En effet, en admettant que M.Bayrou parvienne à nommer à la tête de son gouvernement un socialiste, on assisterait à un différentiel de légitimité entre son chef de gouvernement, avec qui le président de la République co-détermine et co-conduit dans les faits la politique de la Nation, et l’Assemblée Nationale, dont normalement il est issu sous la Vème République et dans tous les régimes parlementaires dignes de ce nom. Dans l’hypothèse plus réaliste ou M.Bayrou ne parviendrait pas à nommer ce premier ministre de gauche, on assisterait à une « désunion nationale » encore plus forte et sans doute plus lourde de conséquences pour la santé de notre démocratie : il y aurait alors un différentiel de légitimité entre le président de la République et la Nation qui l’aurait porté au pouvoir. En effet, une importante partie de l’électorat de la majorité présidentielle, - correspondant en partie au report des voix de la gauche mais également aux séduits du premier tour par la perspective de « l’union nationale » avec un Premier ministre de gauche - constitutive de la victoire de François Bayrou, se retrouverait en quelque sorte trahie dès les premiers jours de son mandat. On se retrouverait alors à peu près dans la même situation qu’en 2002, que dénonce par ailleurs Bayrou, et qui est pourtant à la source de la défiance croissante des citoyens à l’égard du politique.
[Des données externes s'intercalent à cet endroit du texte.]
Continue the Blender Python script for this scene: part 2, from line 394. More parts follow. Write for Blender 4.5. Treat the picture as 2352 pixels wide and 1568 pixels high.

En effet en 2002, Jacques Chirac a été plébiscité par la Nation rassemblée, pour faire barrage à l’extrême droite. De cette situation exceptionnelle, pourtant plus propice à la création d’une néanmoins difficile « union nationale », il n’a pas su tirer les conséquences, et a agi dans la conformité de la pratique de la constitution, en ne gouvernant qu’avec sa famille politique, « à sa botte » au Parlement. Il n’a ainsi pas tenu compte des attentes inhérentes au plébiscite spectaculaire de mai 2002, en ne tenant pas compte des millions d’électeurs de gauche qui ont voter pour lui. Le paradoxe de cette situation complexe est que pour des raisons institutionnelles et politiques, il ne pouvait en fait pas faire autrement. Il a du faire le choix entre une tentative « d’union nationale » qui aurait bloqué nos institutions en désuniant en même temps l’exécutif et le législatif (ou l’UMP disposait d’une majorité absolue du fait du scrutin majoritaire, de son statut de « grand parti » et de la dynamique entraînée par l’élection présidentielle) et la désunion vis-à-vis de son électorat du second tour, qui avait pourtant constitué à l’époque une inédite et réelle cette fois-ci « union nationale » sous la Vème République. Emprisonné dans les logiques institutionnelles de notre régime politique, Chirac a fait le seul choix possible au prix d’une rupture intensifiée des citoyens à l’égard de la politique qui a conduit à de nombreux immobilismes sous la dernière législature, dus en partie à la logique de conflit social entraîné par le traumatisme et la frustration de 2002.

Il convient donc lorsqu’un candidat veut porter un programme, aussi bon soit-il là n’est pas la question, de se pencher sur sa mise en pratique institutionnelle et politique. Cette question apparaît tout aussi légitime que celle du coût et du financement des programmes. Et ce d’autant plus lorsque un candidat tente de placer son projet sous la bannière d’une irréaliste « union nationale », aux conséquences douteuses comme nous avons tenter de le démontrer. Précisons pour finir que contrairement à François Bayrou cette année, Jacques Chirac n’avait pas fait campagne sur cette thématique, cœur névralgique de la campagne du centriste. On peut donc penser que les conséquences d’une impossible « union nationale » si le président de l’UDF parvenait à la magistrature suprême seraient plus graves encore qu’elles ne l’ont été en 2002...

NB : l’exemplification de cette réflexion repose principalement sur l’hypothèse d’une victoire de François Bayrou sur Nicolas Sarkozy au second tour, qui aurait vraisemblablement pour conséquence une large défaite de la gauche aux Législatives et la formation d’une majorité naturelle entre l’UDF et l’UMP, ou la formation centriste ne serait même pas certaine d’être supérieure à l’UMP, dans le cadre d’un scrutin majoritaire lui étant structurellement défavorable.

Il en irait tout à fait différemment si Bayrou l’emporterait face à Royal. L’application du « volet social » du programme centriste sur lequel François Bayrou fonde son actuelle légitimité serait alors envisageable bien que difficile (récurrence des conflits au sein de la majorité) dans le cadre d’une coalition PS-UDF, inédite également sous la Vème République. Cependant, comme dans le cas précédent l’idée « d’union nationale » serait exclus, l’UMP préférant jouer son rôle de parti d’opposition plutôt que de pantin de la majorité (comme le PS dans le premier cas).

Cependant force est de constater que cette seconde hypothèse est nettement moins plausible que la première, explicité tout au long du texte. La première aurait des conséquences plus néfaste dans la mesure ou la stratégie clairement affichée par Bayrou est de se déporter, au moins formellement sur sa gauche, en annonçant par exemple (alors même qu’il n’est pas encore qualifié pour le second tour) souhaiter un Premier ministre de gauche à la tête de son gouvernement pour séduire l’électorat socialiste traditionnel. L’impossibilité de son projet trop ambitieux conduirait alors comme on l’a dit à une trahison à l’égard de son électorat bien plus grave que celle de Chirac en 2002.